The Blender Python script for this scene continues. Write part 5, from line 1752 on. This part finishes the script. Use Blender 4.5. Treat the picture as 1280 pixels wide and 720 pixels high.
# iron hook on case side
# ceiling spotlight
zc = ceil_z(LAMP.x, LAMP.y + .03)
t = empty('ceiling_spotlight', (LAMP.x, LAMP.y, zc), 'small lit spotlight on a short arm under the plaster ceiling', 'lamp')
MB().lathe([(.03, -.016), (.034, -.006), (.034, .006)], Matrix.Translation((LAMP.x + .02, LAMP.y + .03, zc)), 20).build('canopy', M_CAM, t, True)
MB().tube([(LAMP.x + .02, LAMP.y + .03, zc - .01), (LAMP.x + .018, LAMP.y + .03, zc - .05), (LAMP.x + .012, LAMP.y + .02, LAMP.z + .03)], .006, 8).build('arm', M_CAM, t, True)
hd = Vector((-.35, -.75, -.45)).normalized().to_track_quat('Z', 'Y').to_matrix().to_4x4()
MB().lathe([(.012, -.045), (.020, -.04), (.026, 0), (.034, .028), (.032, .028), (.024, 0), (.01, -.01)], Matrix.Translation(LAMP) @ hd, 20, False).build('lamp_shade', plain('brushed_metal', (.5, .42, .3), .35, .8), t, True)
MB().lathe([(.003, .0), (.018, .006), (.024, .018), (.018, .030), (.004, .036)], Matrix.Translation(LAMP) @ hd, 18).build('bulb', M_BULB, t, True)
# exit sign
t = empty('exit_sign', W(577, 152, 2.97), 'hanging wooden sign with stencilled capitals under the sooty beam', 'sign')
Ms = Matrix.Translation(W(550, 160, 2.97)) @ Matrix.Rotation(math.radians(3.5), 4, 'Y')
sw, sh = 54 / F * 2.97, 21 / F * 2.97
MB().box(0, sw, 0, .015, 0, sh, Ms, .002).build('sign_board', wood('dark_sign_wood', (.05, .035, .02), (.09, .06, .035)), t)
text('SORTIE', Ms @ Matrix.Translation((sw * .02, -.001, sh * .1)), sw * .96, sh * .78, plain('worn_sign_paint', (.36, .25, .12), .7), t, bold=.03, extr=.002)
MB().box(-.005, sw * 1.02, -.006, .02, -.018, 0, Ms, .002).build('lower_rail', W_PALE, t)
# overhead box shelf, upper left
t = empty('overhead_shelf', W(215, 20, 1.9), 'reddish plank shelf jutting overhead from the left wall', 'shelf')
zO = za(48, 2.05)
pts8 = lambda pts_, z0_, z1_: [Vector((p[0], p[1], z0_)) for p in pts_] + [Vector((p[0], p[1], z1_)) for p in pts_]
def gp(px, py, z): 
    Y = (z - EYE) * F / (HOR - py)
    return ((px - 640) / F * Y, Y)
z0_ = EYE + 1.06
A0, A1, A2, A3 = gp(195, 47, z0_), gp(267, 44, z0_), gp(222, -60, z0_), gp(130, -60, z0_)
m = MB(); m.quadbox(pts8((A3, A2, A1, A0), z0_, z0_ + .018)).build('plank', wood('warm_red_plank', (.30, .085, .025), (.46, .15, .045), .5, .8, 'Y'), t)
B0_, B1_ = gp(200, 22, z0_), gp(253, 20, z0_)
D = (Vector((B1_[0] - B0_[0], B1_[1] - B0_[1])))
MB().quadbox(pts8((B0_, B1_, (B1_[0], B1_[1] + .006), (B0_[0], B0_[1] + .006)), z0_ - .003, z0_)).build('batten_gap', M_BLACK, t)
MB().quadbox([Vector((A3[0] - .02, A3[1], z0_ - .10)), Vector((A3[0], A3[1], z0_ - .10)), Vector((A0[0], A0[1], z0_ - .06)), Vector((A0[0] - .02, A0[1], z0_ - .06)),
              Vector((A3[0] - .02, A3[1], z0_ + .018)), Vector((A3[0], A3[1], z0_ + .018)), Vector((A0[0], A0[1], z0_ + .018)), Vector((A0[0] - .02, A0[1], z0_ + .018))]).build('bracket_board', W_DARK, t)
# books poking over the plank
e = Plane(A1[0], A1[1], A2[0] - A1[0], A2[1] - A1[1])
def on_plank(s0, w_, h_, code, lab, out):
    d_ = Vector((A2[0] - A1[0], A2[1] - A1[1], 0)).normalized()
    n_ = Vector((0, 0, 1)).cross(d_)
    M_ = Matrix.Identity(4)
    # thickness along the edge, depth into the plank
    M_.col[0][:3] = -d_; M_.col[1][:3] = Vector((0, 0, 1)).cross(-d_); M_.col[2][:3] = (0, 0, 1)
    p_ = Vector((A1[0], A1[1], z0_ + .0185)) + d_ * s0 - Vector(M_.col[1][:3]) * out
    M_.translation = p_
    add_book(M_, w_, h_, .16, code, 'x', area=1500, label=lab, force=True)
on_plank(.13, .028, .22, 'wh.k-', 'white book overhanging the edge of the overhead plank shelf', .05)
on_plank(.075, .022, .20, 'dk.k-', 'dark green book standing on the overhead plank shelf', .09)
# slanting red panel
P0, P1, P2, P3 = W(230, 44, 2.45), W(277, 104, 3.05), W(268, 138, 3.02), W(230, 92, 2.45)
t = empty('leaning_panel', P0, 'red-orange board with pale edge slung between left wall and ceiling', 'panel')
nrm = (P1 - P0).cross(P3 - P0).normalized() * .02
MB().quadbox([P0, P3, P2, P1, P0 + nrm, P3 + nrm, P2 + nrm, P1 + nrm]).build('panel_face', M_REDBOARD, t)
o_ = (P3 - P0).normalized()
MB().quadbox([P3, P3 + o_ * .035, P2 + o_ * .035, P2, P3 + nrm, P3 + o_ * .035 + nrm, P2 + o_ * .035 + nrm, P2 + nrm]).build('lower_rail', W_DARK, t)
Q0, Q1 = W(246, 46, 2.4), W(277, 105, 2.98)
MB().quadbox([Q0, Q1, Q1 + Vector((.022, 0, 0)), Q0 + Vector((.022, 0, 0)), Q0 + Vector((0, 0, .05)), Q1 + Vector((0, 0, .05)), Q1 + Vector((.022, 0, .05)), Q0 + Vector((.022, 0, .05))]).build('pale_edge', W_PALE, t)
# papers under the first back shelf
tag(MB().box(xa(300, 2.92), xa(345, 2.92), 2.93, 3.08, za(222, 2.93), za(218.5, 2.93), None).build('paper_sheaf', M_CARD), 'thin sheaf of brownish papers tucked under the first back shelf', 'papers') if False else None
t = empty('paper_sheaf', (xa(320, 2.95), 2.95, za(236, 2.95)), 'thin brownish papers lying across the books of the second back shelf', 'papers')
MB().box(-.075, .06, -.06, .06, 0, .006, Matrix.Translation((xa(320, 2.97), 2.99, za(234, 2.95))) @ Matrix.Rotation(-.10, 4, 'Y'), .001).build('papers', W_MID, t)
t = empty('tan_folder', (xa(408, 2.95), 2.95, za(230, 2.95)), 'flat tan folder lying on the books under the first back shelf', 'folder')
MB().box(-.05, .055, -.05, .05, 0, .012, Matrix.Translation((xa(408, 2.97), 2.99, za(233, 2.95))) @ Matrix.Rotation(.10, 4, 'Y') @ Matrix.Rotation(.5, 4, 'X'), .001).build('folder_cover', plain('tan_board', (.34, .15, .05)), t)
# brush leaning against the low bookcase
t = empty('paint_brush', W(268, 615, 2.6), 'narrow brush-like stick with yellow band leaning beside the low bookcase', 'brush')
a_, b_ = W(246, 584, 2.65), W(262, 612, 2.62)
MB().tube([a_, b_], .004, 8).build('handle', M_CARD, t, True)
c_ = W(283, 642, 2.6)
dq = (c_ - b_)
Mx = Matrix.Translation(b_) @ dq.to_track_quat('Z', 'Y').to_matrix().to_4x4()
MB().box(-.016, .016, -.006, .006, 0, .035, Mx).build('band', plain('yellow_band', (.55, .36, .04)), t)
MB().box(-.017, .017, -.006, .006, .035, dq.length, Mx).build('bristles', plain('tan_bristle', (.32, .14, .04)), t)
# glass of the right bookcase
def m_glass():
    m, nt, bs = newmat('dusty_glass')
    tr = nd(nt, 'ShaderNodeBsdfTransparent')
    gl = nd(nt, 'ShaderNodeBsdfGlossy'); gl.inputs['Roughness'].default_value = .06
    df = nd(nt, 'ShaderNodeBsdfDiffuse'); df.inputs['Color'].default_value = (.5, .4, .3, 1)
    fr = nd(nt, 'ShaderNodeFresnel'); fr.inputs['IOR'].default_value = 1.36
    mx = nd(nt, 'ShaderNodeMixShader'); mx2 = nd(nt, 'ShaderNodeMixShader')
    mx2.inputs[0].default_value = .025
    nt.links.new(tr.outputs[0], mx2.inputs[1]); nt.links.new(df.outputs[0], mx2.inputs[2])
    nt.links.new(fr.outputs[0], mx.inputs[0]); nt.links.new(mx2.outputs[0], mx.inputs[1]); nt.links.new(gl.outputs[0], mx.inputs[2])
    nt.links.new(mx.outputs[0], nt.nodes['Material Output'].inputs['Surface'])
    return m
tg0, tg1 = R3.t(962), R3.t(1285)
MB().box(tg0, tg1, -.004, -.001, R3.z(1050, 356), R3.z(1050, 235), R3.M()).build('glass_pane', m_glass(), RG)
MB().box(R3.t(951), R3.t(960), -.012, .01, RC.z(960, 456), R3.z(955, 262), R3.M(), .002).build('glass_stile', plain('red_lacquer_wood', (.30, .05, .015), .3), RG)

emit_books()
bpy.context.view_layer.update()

--------------------------------------------------

### What this task involves:
Track down every line holding the string "from" and copy it.

### Result below:
The Blender Python script for this scene continues. Write part 5, from line 1752 on. This part finishes the script. Use Blender 4.5. Treat the picture as 1280 pixels wide and 720 pixels high.
t = empty('overhead_shelf', W(215, 20, 1.9), 'reddish plank shelf jutting overhead from the left wall', 'shelf')